Doaa Elhami, Lundi, 18 mai 2015

En quatre ans de conflit entre le régime de Bachar Al-Assad et les rebelles, 290 sites et monuments syriens ont été détruits ou endommagés, selon l'Institut des Nations-Unies pour la formation et la recherche (Unitar). Une situation alarmante.

Le patrimoine syrien en péril
La mosquée des Omeyyades a subi d'énormes dégâts. (Photo : AP)

Sur les 290 sites syriens endommagés, 24 ont été entièrement détruits, 189 ont été partiellement touchés et 77 ont subi des dégâts mineurs. Les causes de cette catastrophe sont nombreuses. Aussi bien le régime que les rebelles utilisent des forteresses antiques comme bases militaires. Pendant que l’armée syrienne a positionné des tireurs embusqués dans la citadelle d’Alep, l’une des forteresses les plus anciennes et les plus vastes au monde, les rebelles se sont emparés du Krak des chevaliers, une forteresse qui remonte au temps des croisades. « Celui qui connaît la ville d’Alep reconnaît à quel point le carnage et la destruction ont ôté à la ville son âme, bien avant la révolution », déplore l’écrivain syrien Khaled Khalifa, dans un entretien avec Al-Ahram Hebdo.

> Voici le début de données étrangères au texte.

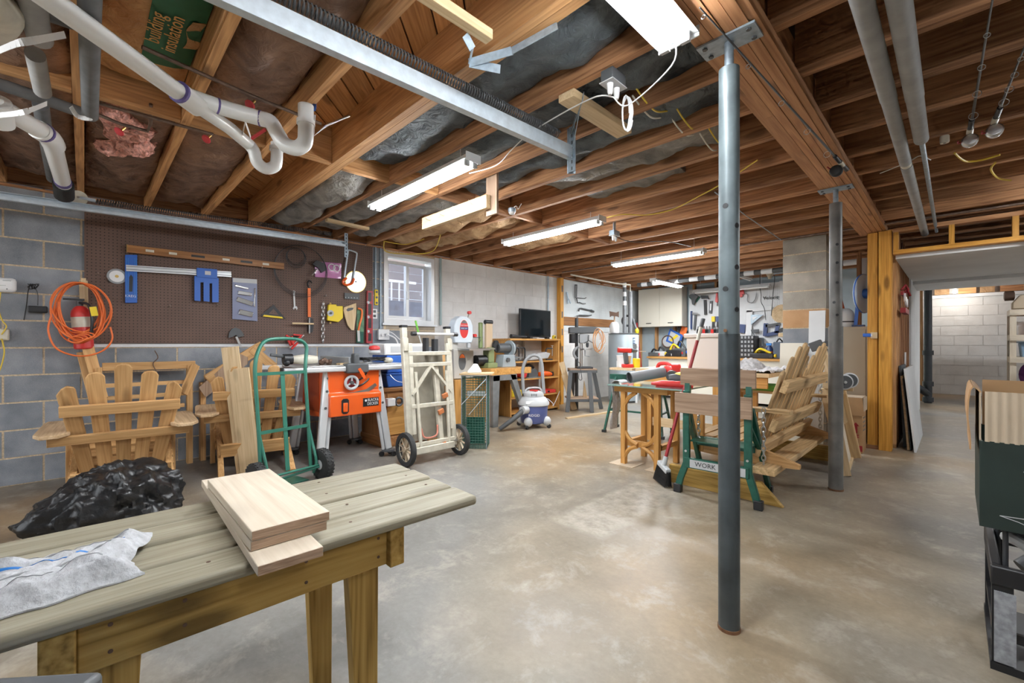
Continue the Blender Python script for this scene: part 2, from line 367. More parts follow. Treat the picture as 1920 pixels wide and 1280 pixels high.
M['block_w']=block_mat('white_painted_block',(.63,.615,.595),(.74,.73,.715),speck=.25,rough=.75,var=.025,fine=90,bump=.35)
M['white']=plain('white_paint',(.72,.73,.74),.6,var=.06,bs=4)
M['drywall']=plain('grey_white_drywall',(.74,.75,.76),.8,var=.06,bs=3)
M['bluefoam']=plain('pale_blue_board',(.42,.50,.54),.8,var=.1,bs=3)
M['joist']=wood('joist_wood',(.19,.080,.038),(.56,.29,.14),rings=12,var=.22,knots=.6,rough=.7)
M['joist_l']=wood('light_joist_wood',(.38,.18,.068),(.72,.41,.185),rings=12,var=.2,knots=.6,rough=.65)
M['plank']=wood('subfloor_plank',(.34,.14,.045),(.64,.32,.12),rings=14,var=.25,knots=.7,rough=.65)
M['beam']=wood('beam_wood',(.36,.155,.065),(.62,.33,.16),rings=10,var=.12,knots=.6,rough=.6)
M['stud']=wood('orange_stud',(.46,.19,.025),(.78,.40,.075),rings=9,var=.1,knots=.8,rough=.5)
M['pine']=wood('pale_pine',(.52,.36,.19),(.74,.57,.36),rings=8,var=.06,knots=.35,rough=.6)
M['whitewood']=wood('fresh_whitewood',(.58,.48,.36),(.72,.63,.51),rings=9,var=.04,knots=.15,rough=.65)
M['endgrain']=wood('cut_end_wood',(.30,.19,.12),(.50,.35,.24),rings=22,var=.04,knots=0,rough=.7,sc=3)
M['cedar']=wood('cedar_wood',(.42,.215,.075),(.70,.43,.195),rings=9,var=.12,knots=.55,rough=.6)
M['deck']=wood('weathered_deck',(.20,.165,.105),(.42,.385,.30),(.31,.28,.205),rings=7,var=.14,knots=.3,rough=.5,bump=.2,ct=.45)
M['treated']=wood('treated_yellow_wood',(.22,.125,.025),(.54,.355,.11),(.42,.255,.065),rings=10,var=.06,knots=.7,rough=.6)
M['oldwood']=wood('grey_brown_board',(.22,.135,.085),(.47,.33,.23),rings=9,var=.06,knots=.4)
M['swing']=wood('swing_wood',(.40,.245,.11),(.76,.54,.29),rings=9,var=.14,knots=.5)
M['honey']=wood('honey_wood',(.42,.19,.045),(.70,.38,.12),rings=7,var=.06,knots=.3,rough=.45)
M['walnut']=wood('brown_cabinet_wood',(.20,.085,.03),(.42,.20,.075),rings=8,var=.05,knots=0,rough=.4)
M['kraft']=paper_mat('brown_kraft_paper',(.115,.062,.042),(.34,.205,.135))
M['blackp']=paper_mat('black_facing_paper',(.022,.030,.036),(.13,.155,.17))
M['greyp']=paper_mat('grey_facing_paper',(.10,.10,.10),(.33,.31,.28))
M['pinkf']=plain('pink_fibreglass',(.66,.33,.27),.95,bump=1,bs=60,var=.45)
M['yelf']=paper_mat('tan_insulation',(.30,.16,.07),(.60,.40,.22),.8)
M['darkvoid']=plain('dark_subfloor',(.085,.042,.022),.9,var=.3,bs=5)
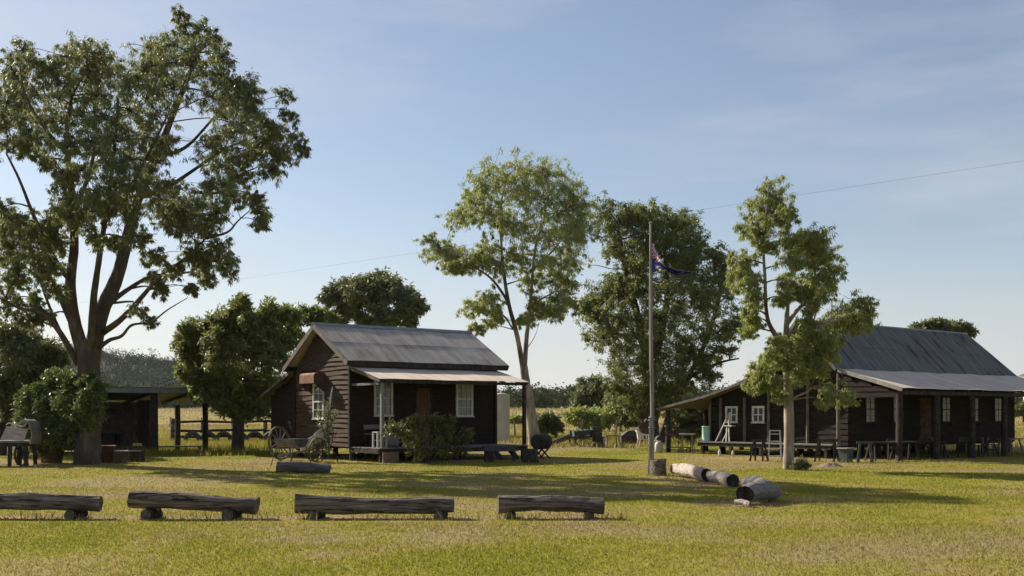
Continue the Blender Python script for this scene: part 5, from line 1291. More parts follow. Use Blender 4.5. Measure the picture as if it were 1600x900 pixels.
# reaper with pale boards
p = gp(497, 722); t = thing('farm_machine', (p.x, p.y, 0), 'rusty old reaping machine with pale sloping boards beside the cabin gable', 'farm machine', math.radians(20))
for nm, a, b, w, h, mt in (('beam', (-0.75, -0.1, 0.50), (0.45, 0.1, 1.22), 0.07, 0.09, 'rust_dark'), ('beam', (-0.7, 0.3, 0.42), (0.50, 0.35, 0.98), 0.06, 0.08, 'rust_dark'), ('axle', (-0.1, -0.55, 0.42), (-0.1, 0.6, 0.42), 0.06, 0.06, 'iron'), ('draw_pole', (-1.3, 0.2, 0.2), (0.1, 0.1, 0.5), 0.08, 0.08, 'old_timber')):
    mb = MB(); mb.beam(a, b, w, h); mb.build(nm, M[mt], t)
for (a, b, w) in (((-0.15, -0.28, 0.86), (0.42, -0.22, 1.18), 0.36), ((-0.50, -0.36, 0.62), (0.14, -0.30, 0.88), 0.34), ((-0.66, -0.42, 0.50), (-0.25, -0.40, 0.58), 0.26)):
    mb = MB(); mb.beam(a, b, 0.03, w, (0.2, -0.5, 0.75)); mb.build('board', M['off_white'], t)
wheel_part(t, 'wheel', (-0.1, -0.5, 0.42), math.radians(35), 0, 0.42, (M['iron'], M['rust_dark']), n=10, rim=0.03)
wheel_part(t, 'wheel', (-0.05, 0.55, 0.42), math.radians(35), 0, 0.42, (M['iron'], M['rust_dark']), n=10, rim=0.03)
mb = MB(); mb.tube(spline([(0.35, -0.2, 0.5), (0.55, -0.3, 0.25), (0.6, -0.35, 0.0)], 4), 0.02, 6); mb.build('tine', M['iron'], t)
# gaunt plant by the window
p = gp(513, 722.5); t = thing('plant', (p.x, p.y, 0), 'tall gaunt prickly plant with one bleached upright stem in front of the gable window', 'plant')
kk = p.y / F
def rel(x, y, dy=0.0): return ((x - 513) * kk, dy, CAMH + (HOR - y) * kk)
mb = MB()
mb.tube(spline([rel(513, 717), rel(514, 690), rel(512, 665, -.05), rel(514, 640), rel(517, 622, .04), rel(519, 612)], 4), [0.045 - 0.03 * i / 20 for i in range(21)], 8, jit=0.12)
mb.tube(spline([rel(513, 690), rel(505, 672, -.1), rel(502, 655, -.12), rel(500, 645, -.1)], 4), [0.03 - 0.018 * i / 12 for i in range(13)], 6, jit=0.1)
mb.tube(spline([rel(514, 668), rel(521, 655, .1), rel(524, 640, .12)], 4), [0.03 - 0.018 * i / 8 for i in range(9)], 6, jit=0.1)
mb.tube(spline([rel(513, 700), rel(518, 690, .1), rel(520, 676, .1)], 4), [0.03 - 0.018 * i / 8 for i in range(9)], 6, jit=0.1)
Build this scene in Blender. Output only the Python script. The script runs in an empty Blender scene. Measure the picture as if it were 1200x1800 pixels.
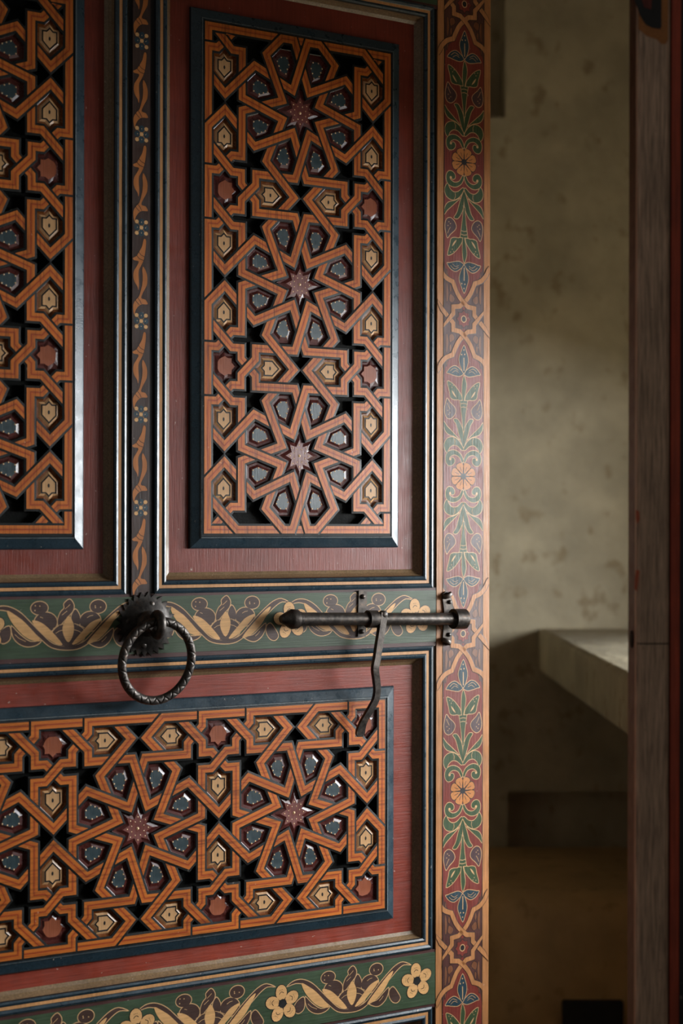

Ce sentiment pessimiste décrit par l’écrivain syrien est accentué à cause de la destruction des sites antiques et touristiques, à l’instar du Souq antique d’Alep, qui a été bombardé, et la mosquée des Omeyyades ou la Grande mosquée d’Alep. Celle-ci a été sévèrement endommagée en 2012 par un incendie au cours des combats qui ont eu lieu dans l’ancienne ville. 5 mois plus tard, le minaret de cette mosquée a été détruit pendant les combats entre les rebelles et l’armée syrienne. La mosquée est inscrite sur la liste du patrimoine culturel de l’Unesco. La mosquée renfermait d’anciens manuscrits ainsi que quelques pièces supposées appartenir au prophète Mohamad : trois cheveux et un fragment de dent. Ces trésors ont été aussi dérobés.

Les violences sont accompagnées de pillages, de fouilles clandestines partout en Syrie. A Damas, des milliers de manuscrits et de pièces d’antiquités sont dérobés chaque jour et acheminés sur le marché noir par des groupes criminels organisés.

Malgré ce désastre, les responsables des antiquités syriennes tentent de sauver l’héritage historique. « Nous avons placé dans des lieux secrets environ 300 000 pièces et des milliers de manuscrits appartenant aux 34 musées de Syrie, dont 80 000 au seul musée de Damas », a expliqué Mämoun Abdel-Karim, chef des Antiquités et des musées syriens (DGAM). Selon lui, la mission la plus difficile a eu lieu le 2 août 2014 à Deir Ezzor (est), qui était sur le point d’être prise par le groupe de l’Etat Islamique (EI). « Pendant une semaine, avec deux collègues, nous avons tout enveloppé. Nous avons tout mis dans un camion », raconte avec émotion Yaarob Al-Abdallah, directeur des Antiquités de Deir Ezzor à ce moment. « Nous avons entreposé les caisses dans un avion militaire au milieu des soldats tués ou blessés. Ce fut terrible, mais nous avons réussi », ajoute-t-il. Quant à Abdel-Karim, il ne cache pas son inquiétude quant aux dommages causés à 300 sites et 445 bâtiments historiques dans toute la Syrie, comme à Mari, Doura Europos, Apamée, Ajaja (nord-est), la vallée de Yarmouk à Deraa (sud) et Hamam Turkoman près de Raqa (nord). Plus que jamais, le patrimoine culturel syrien est en péril.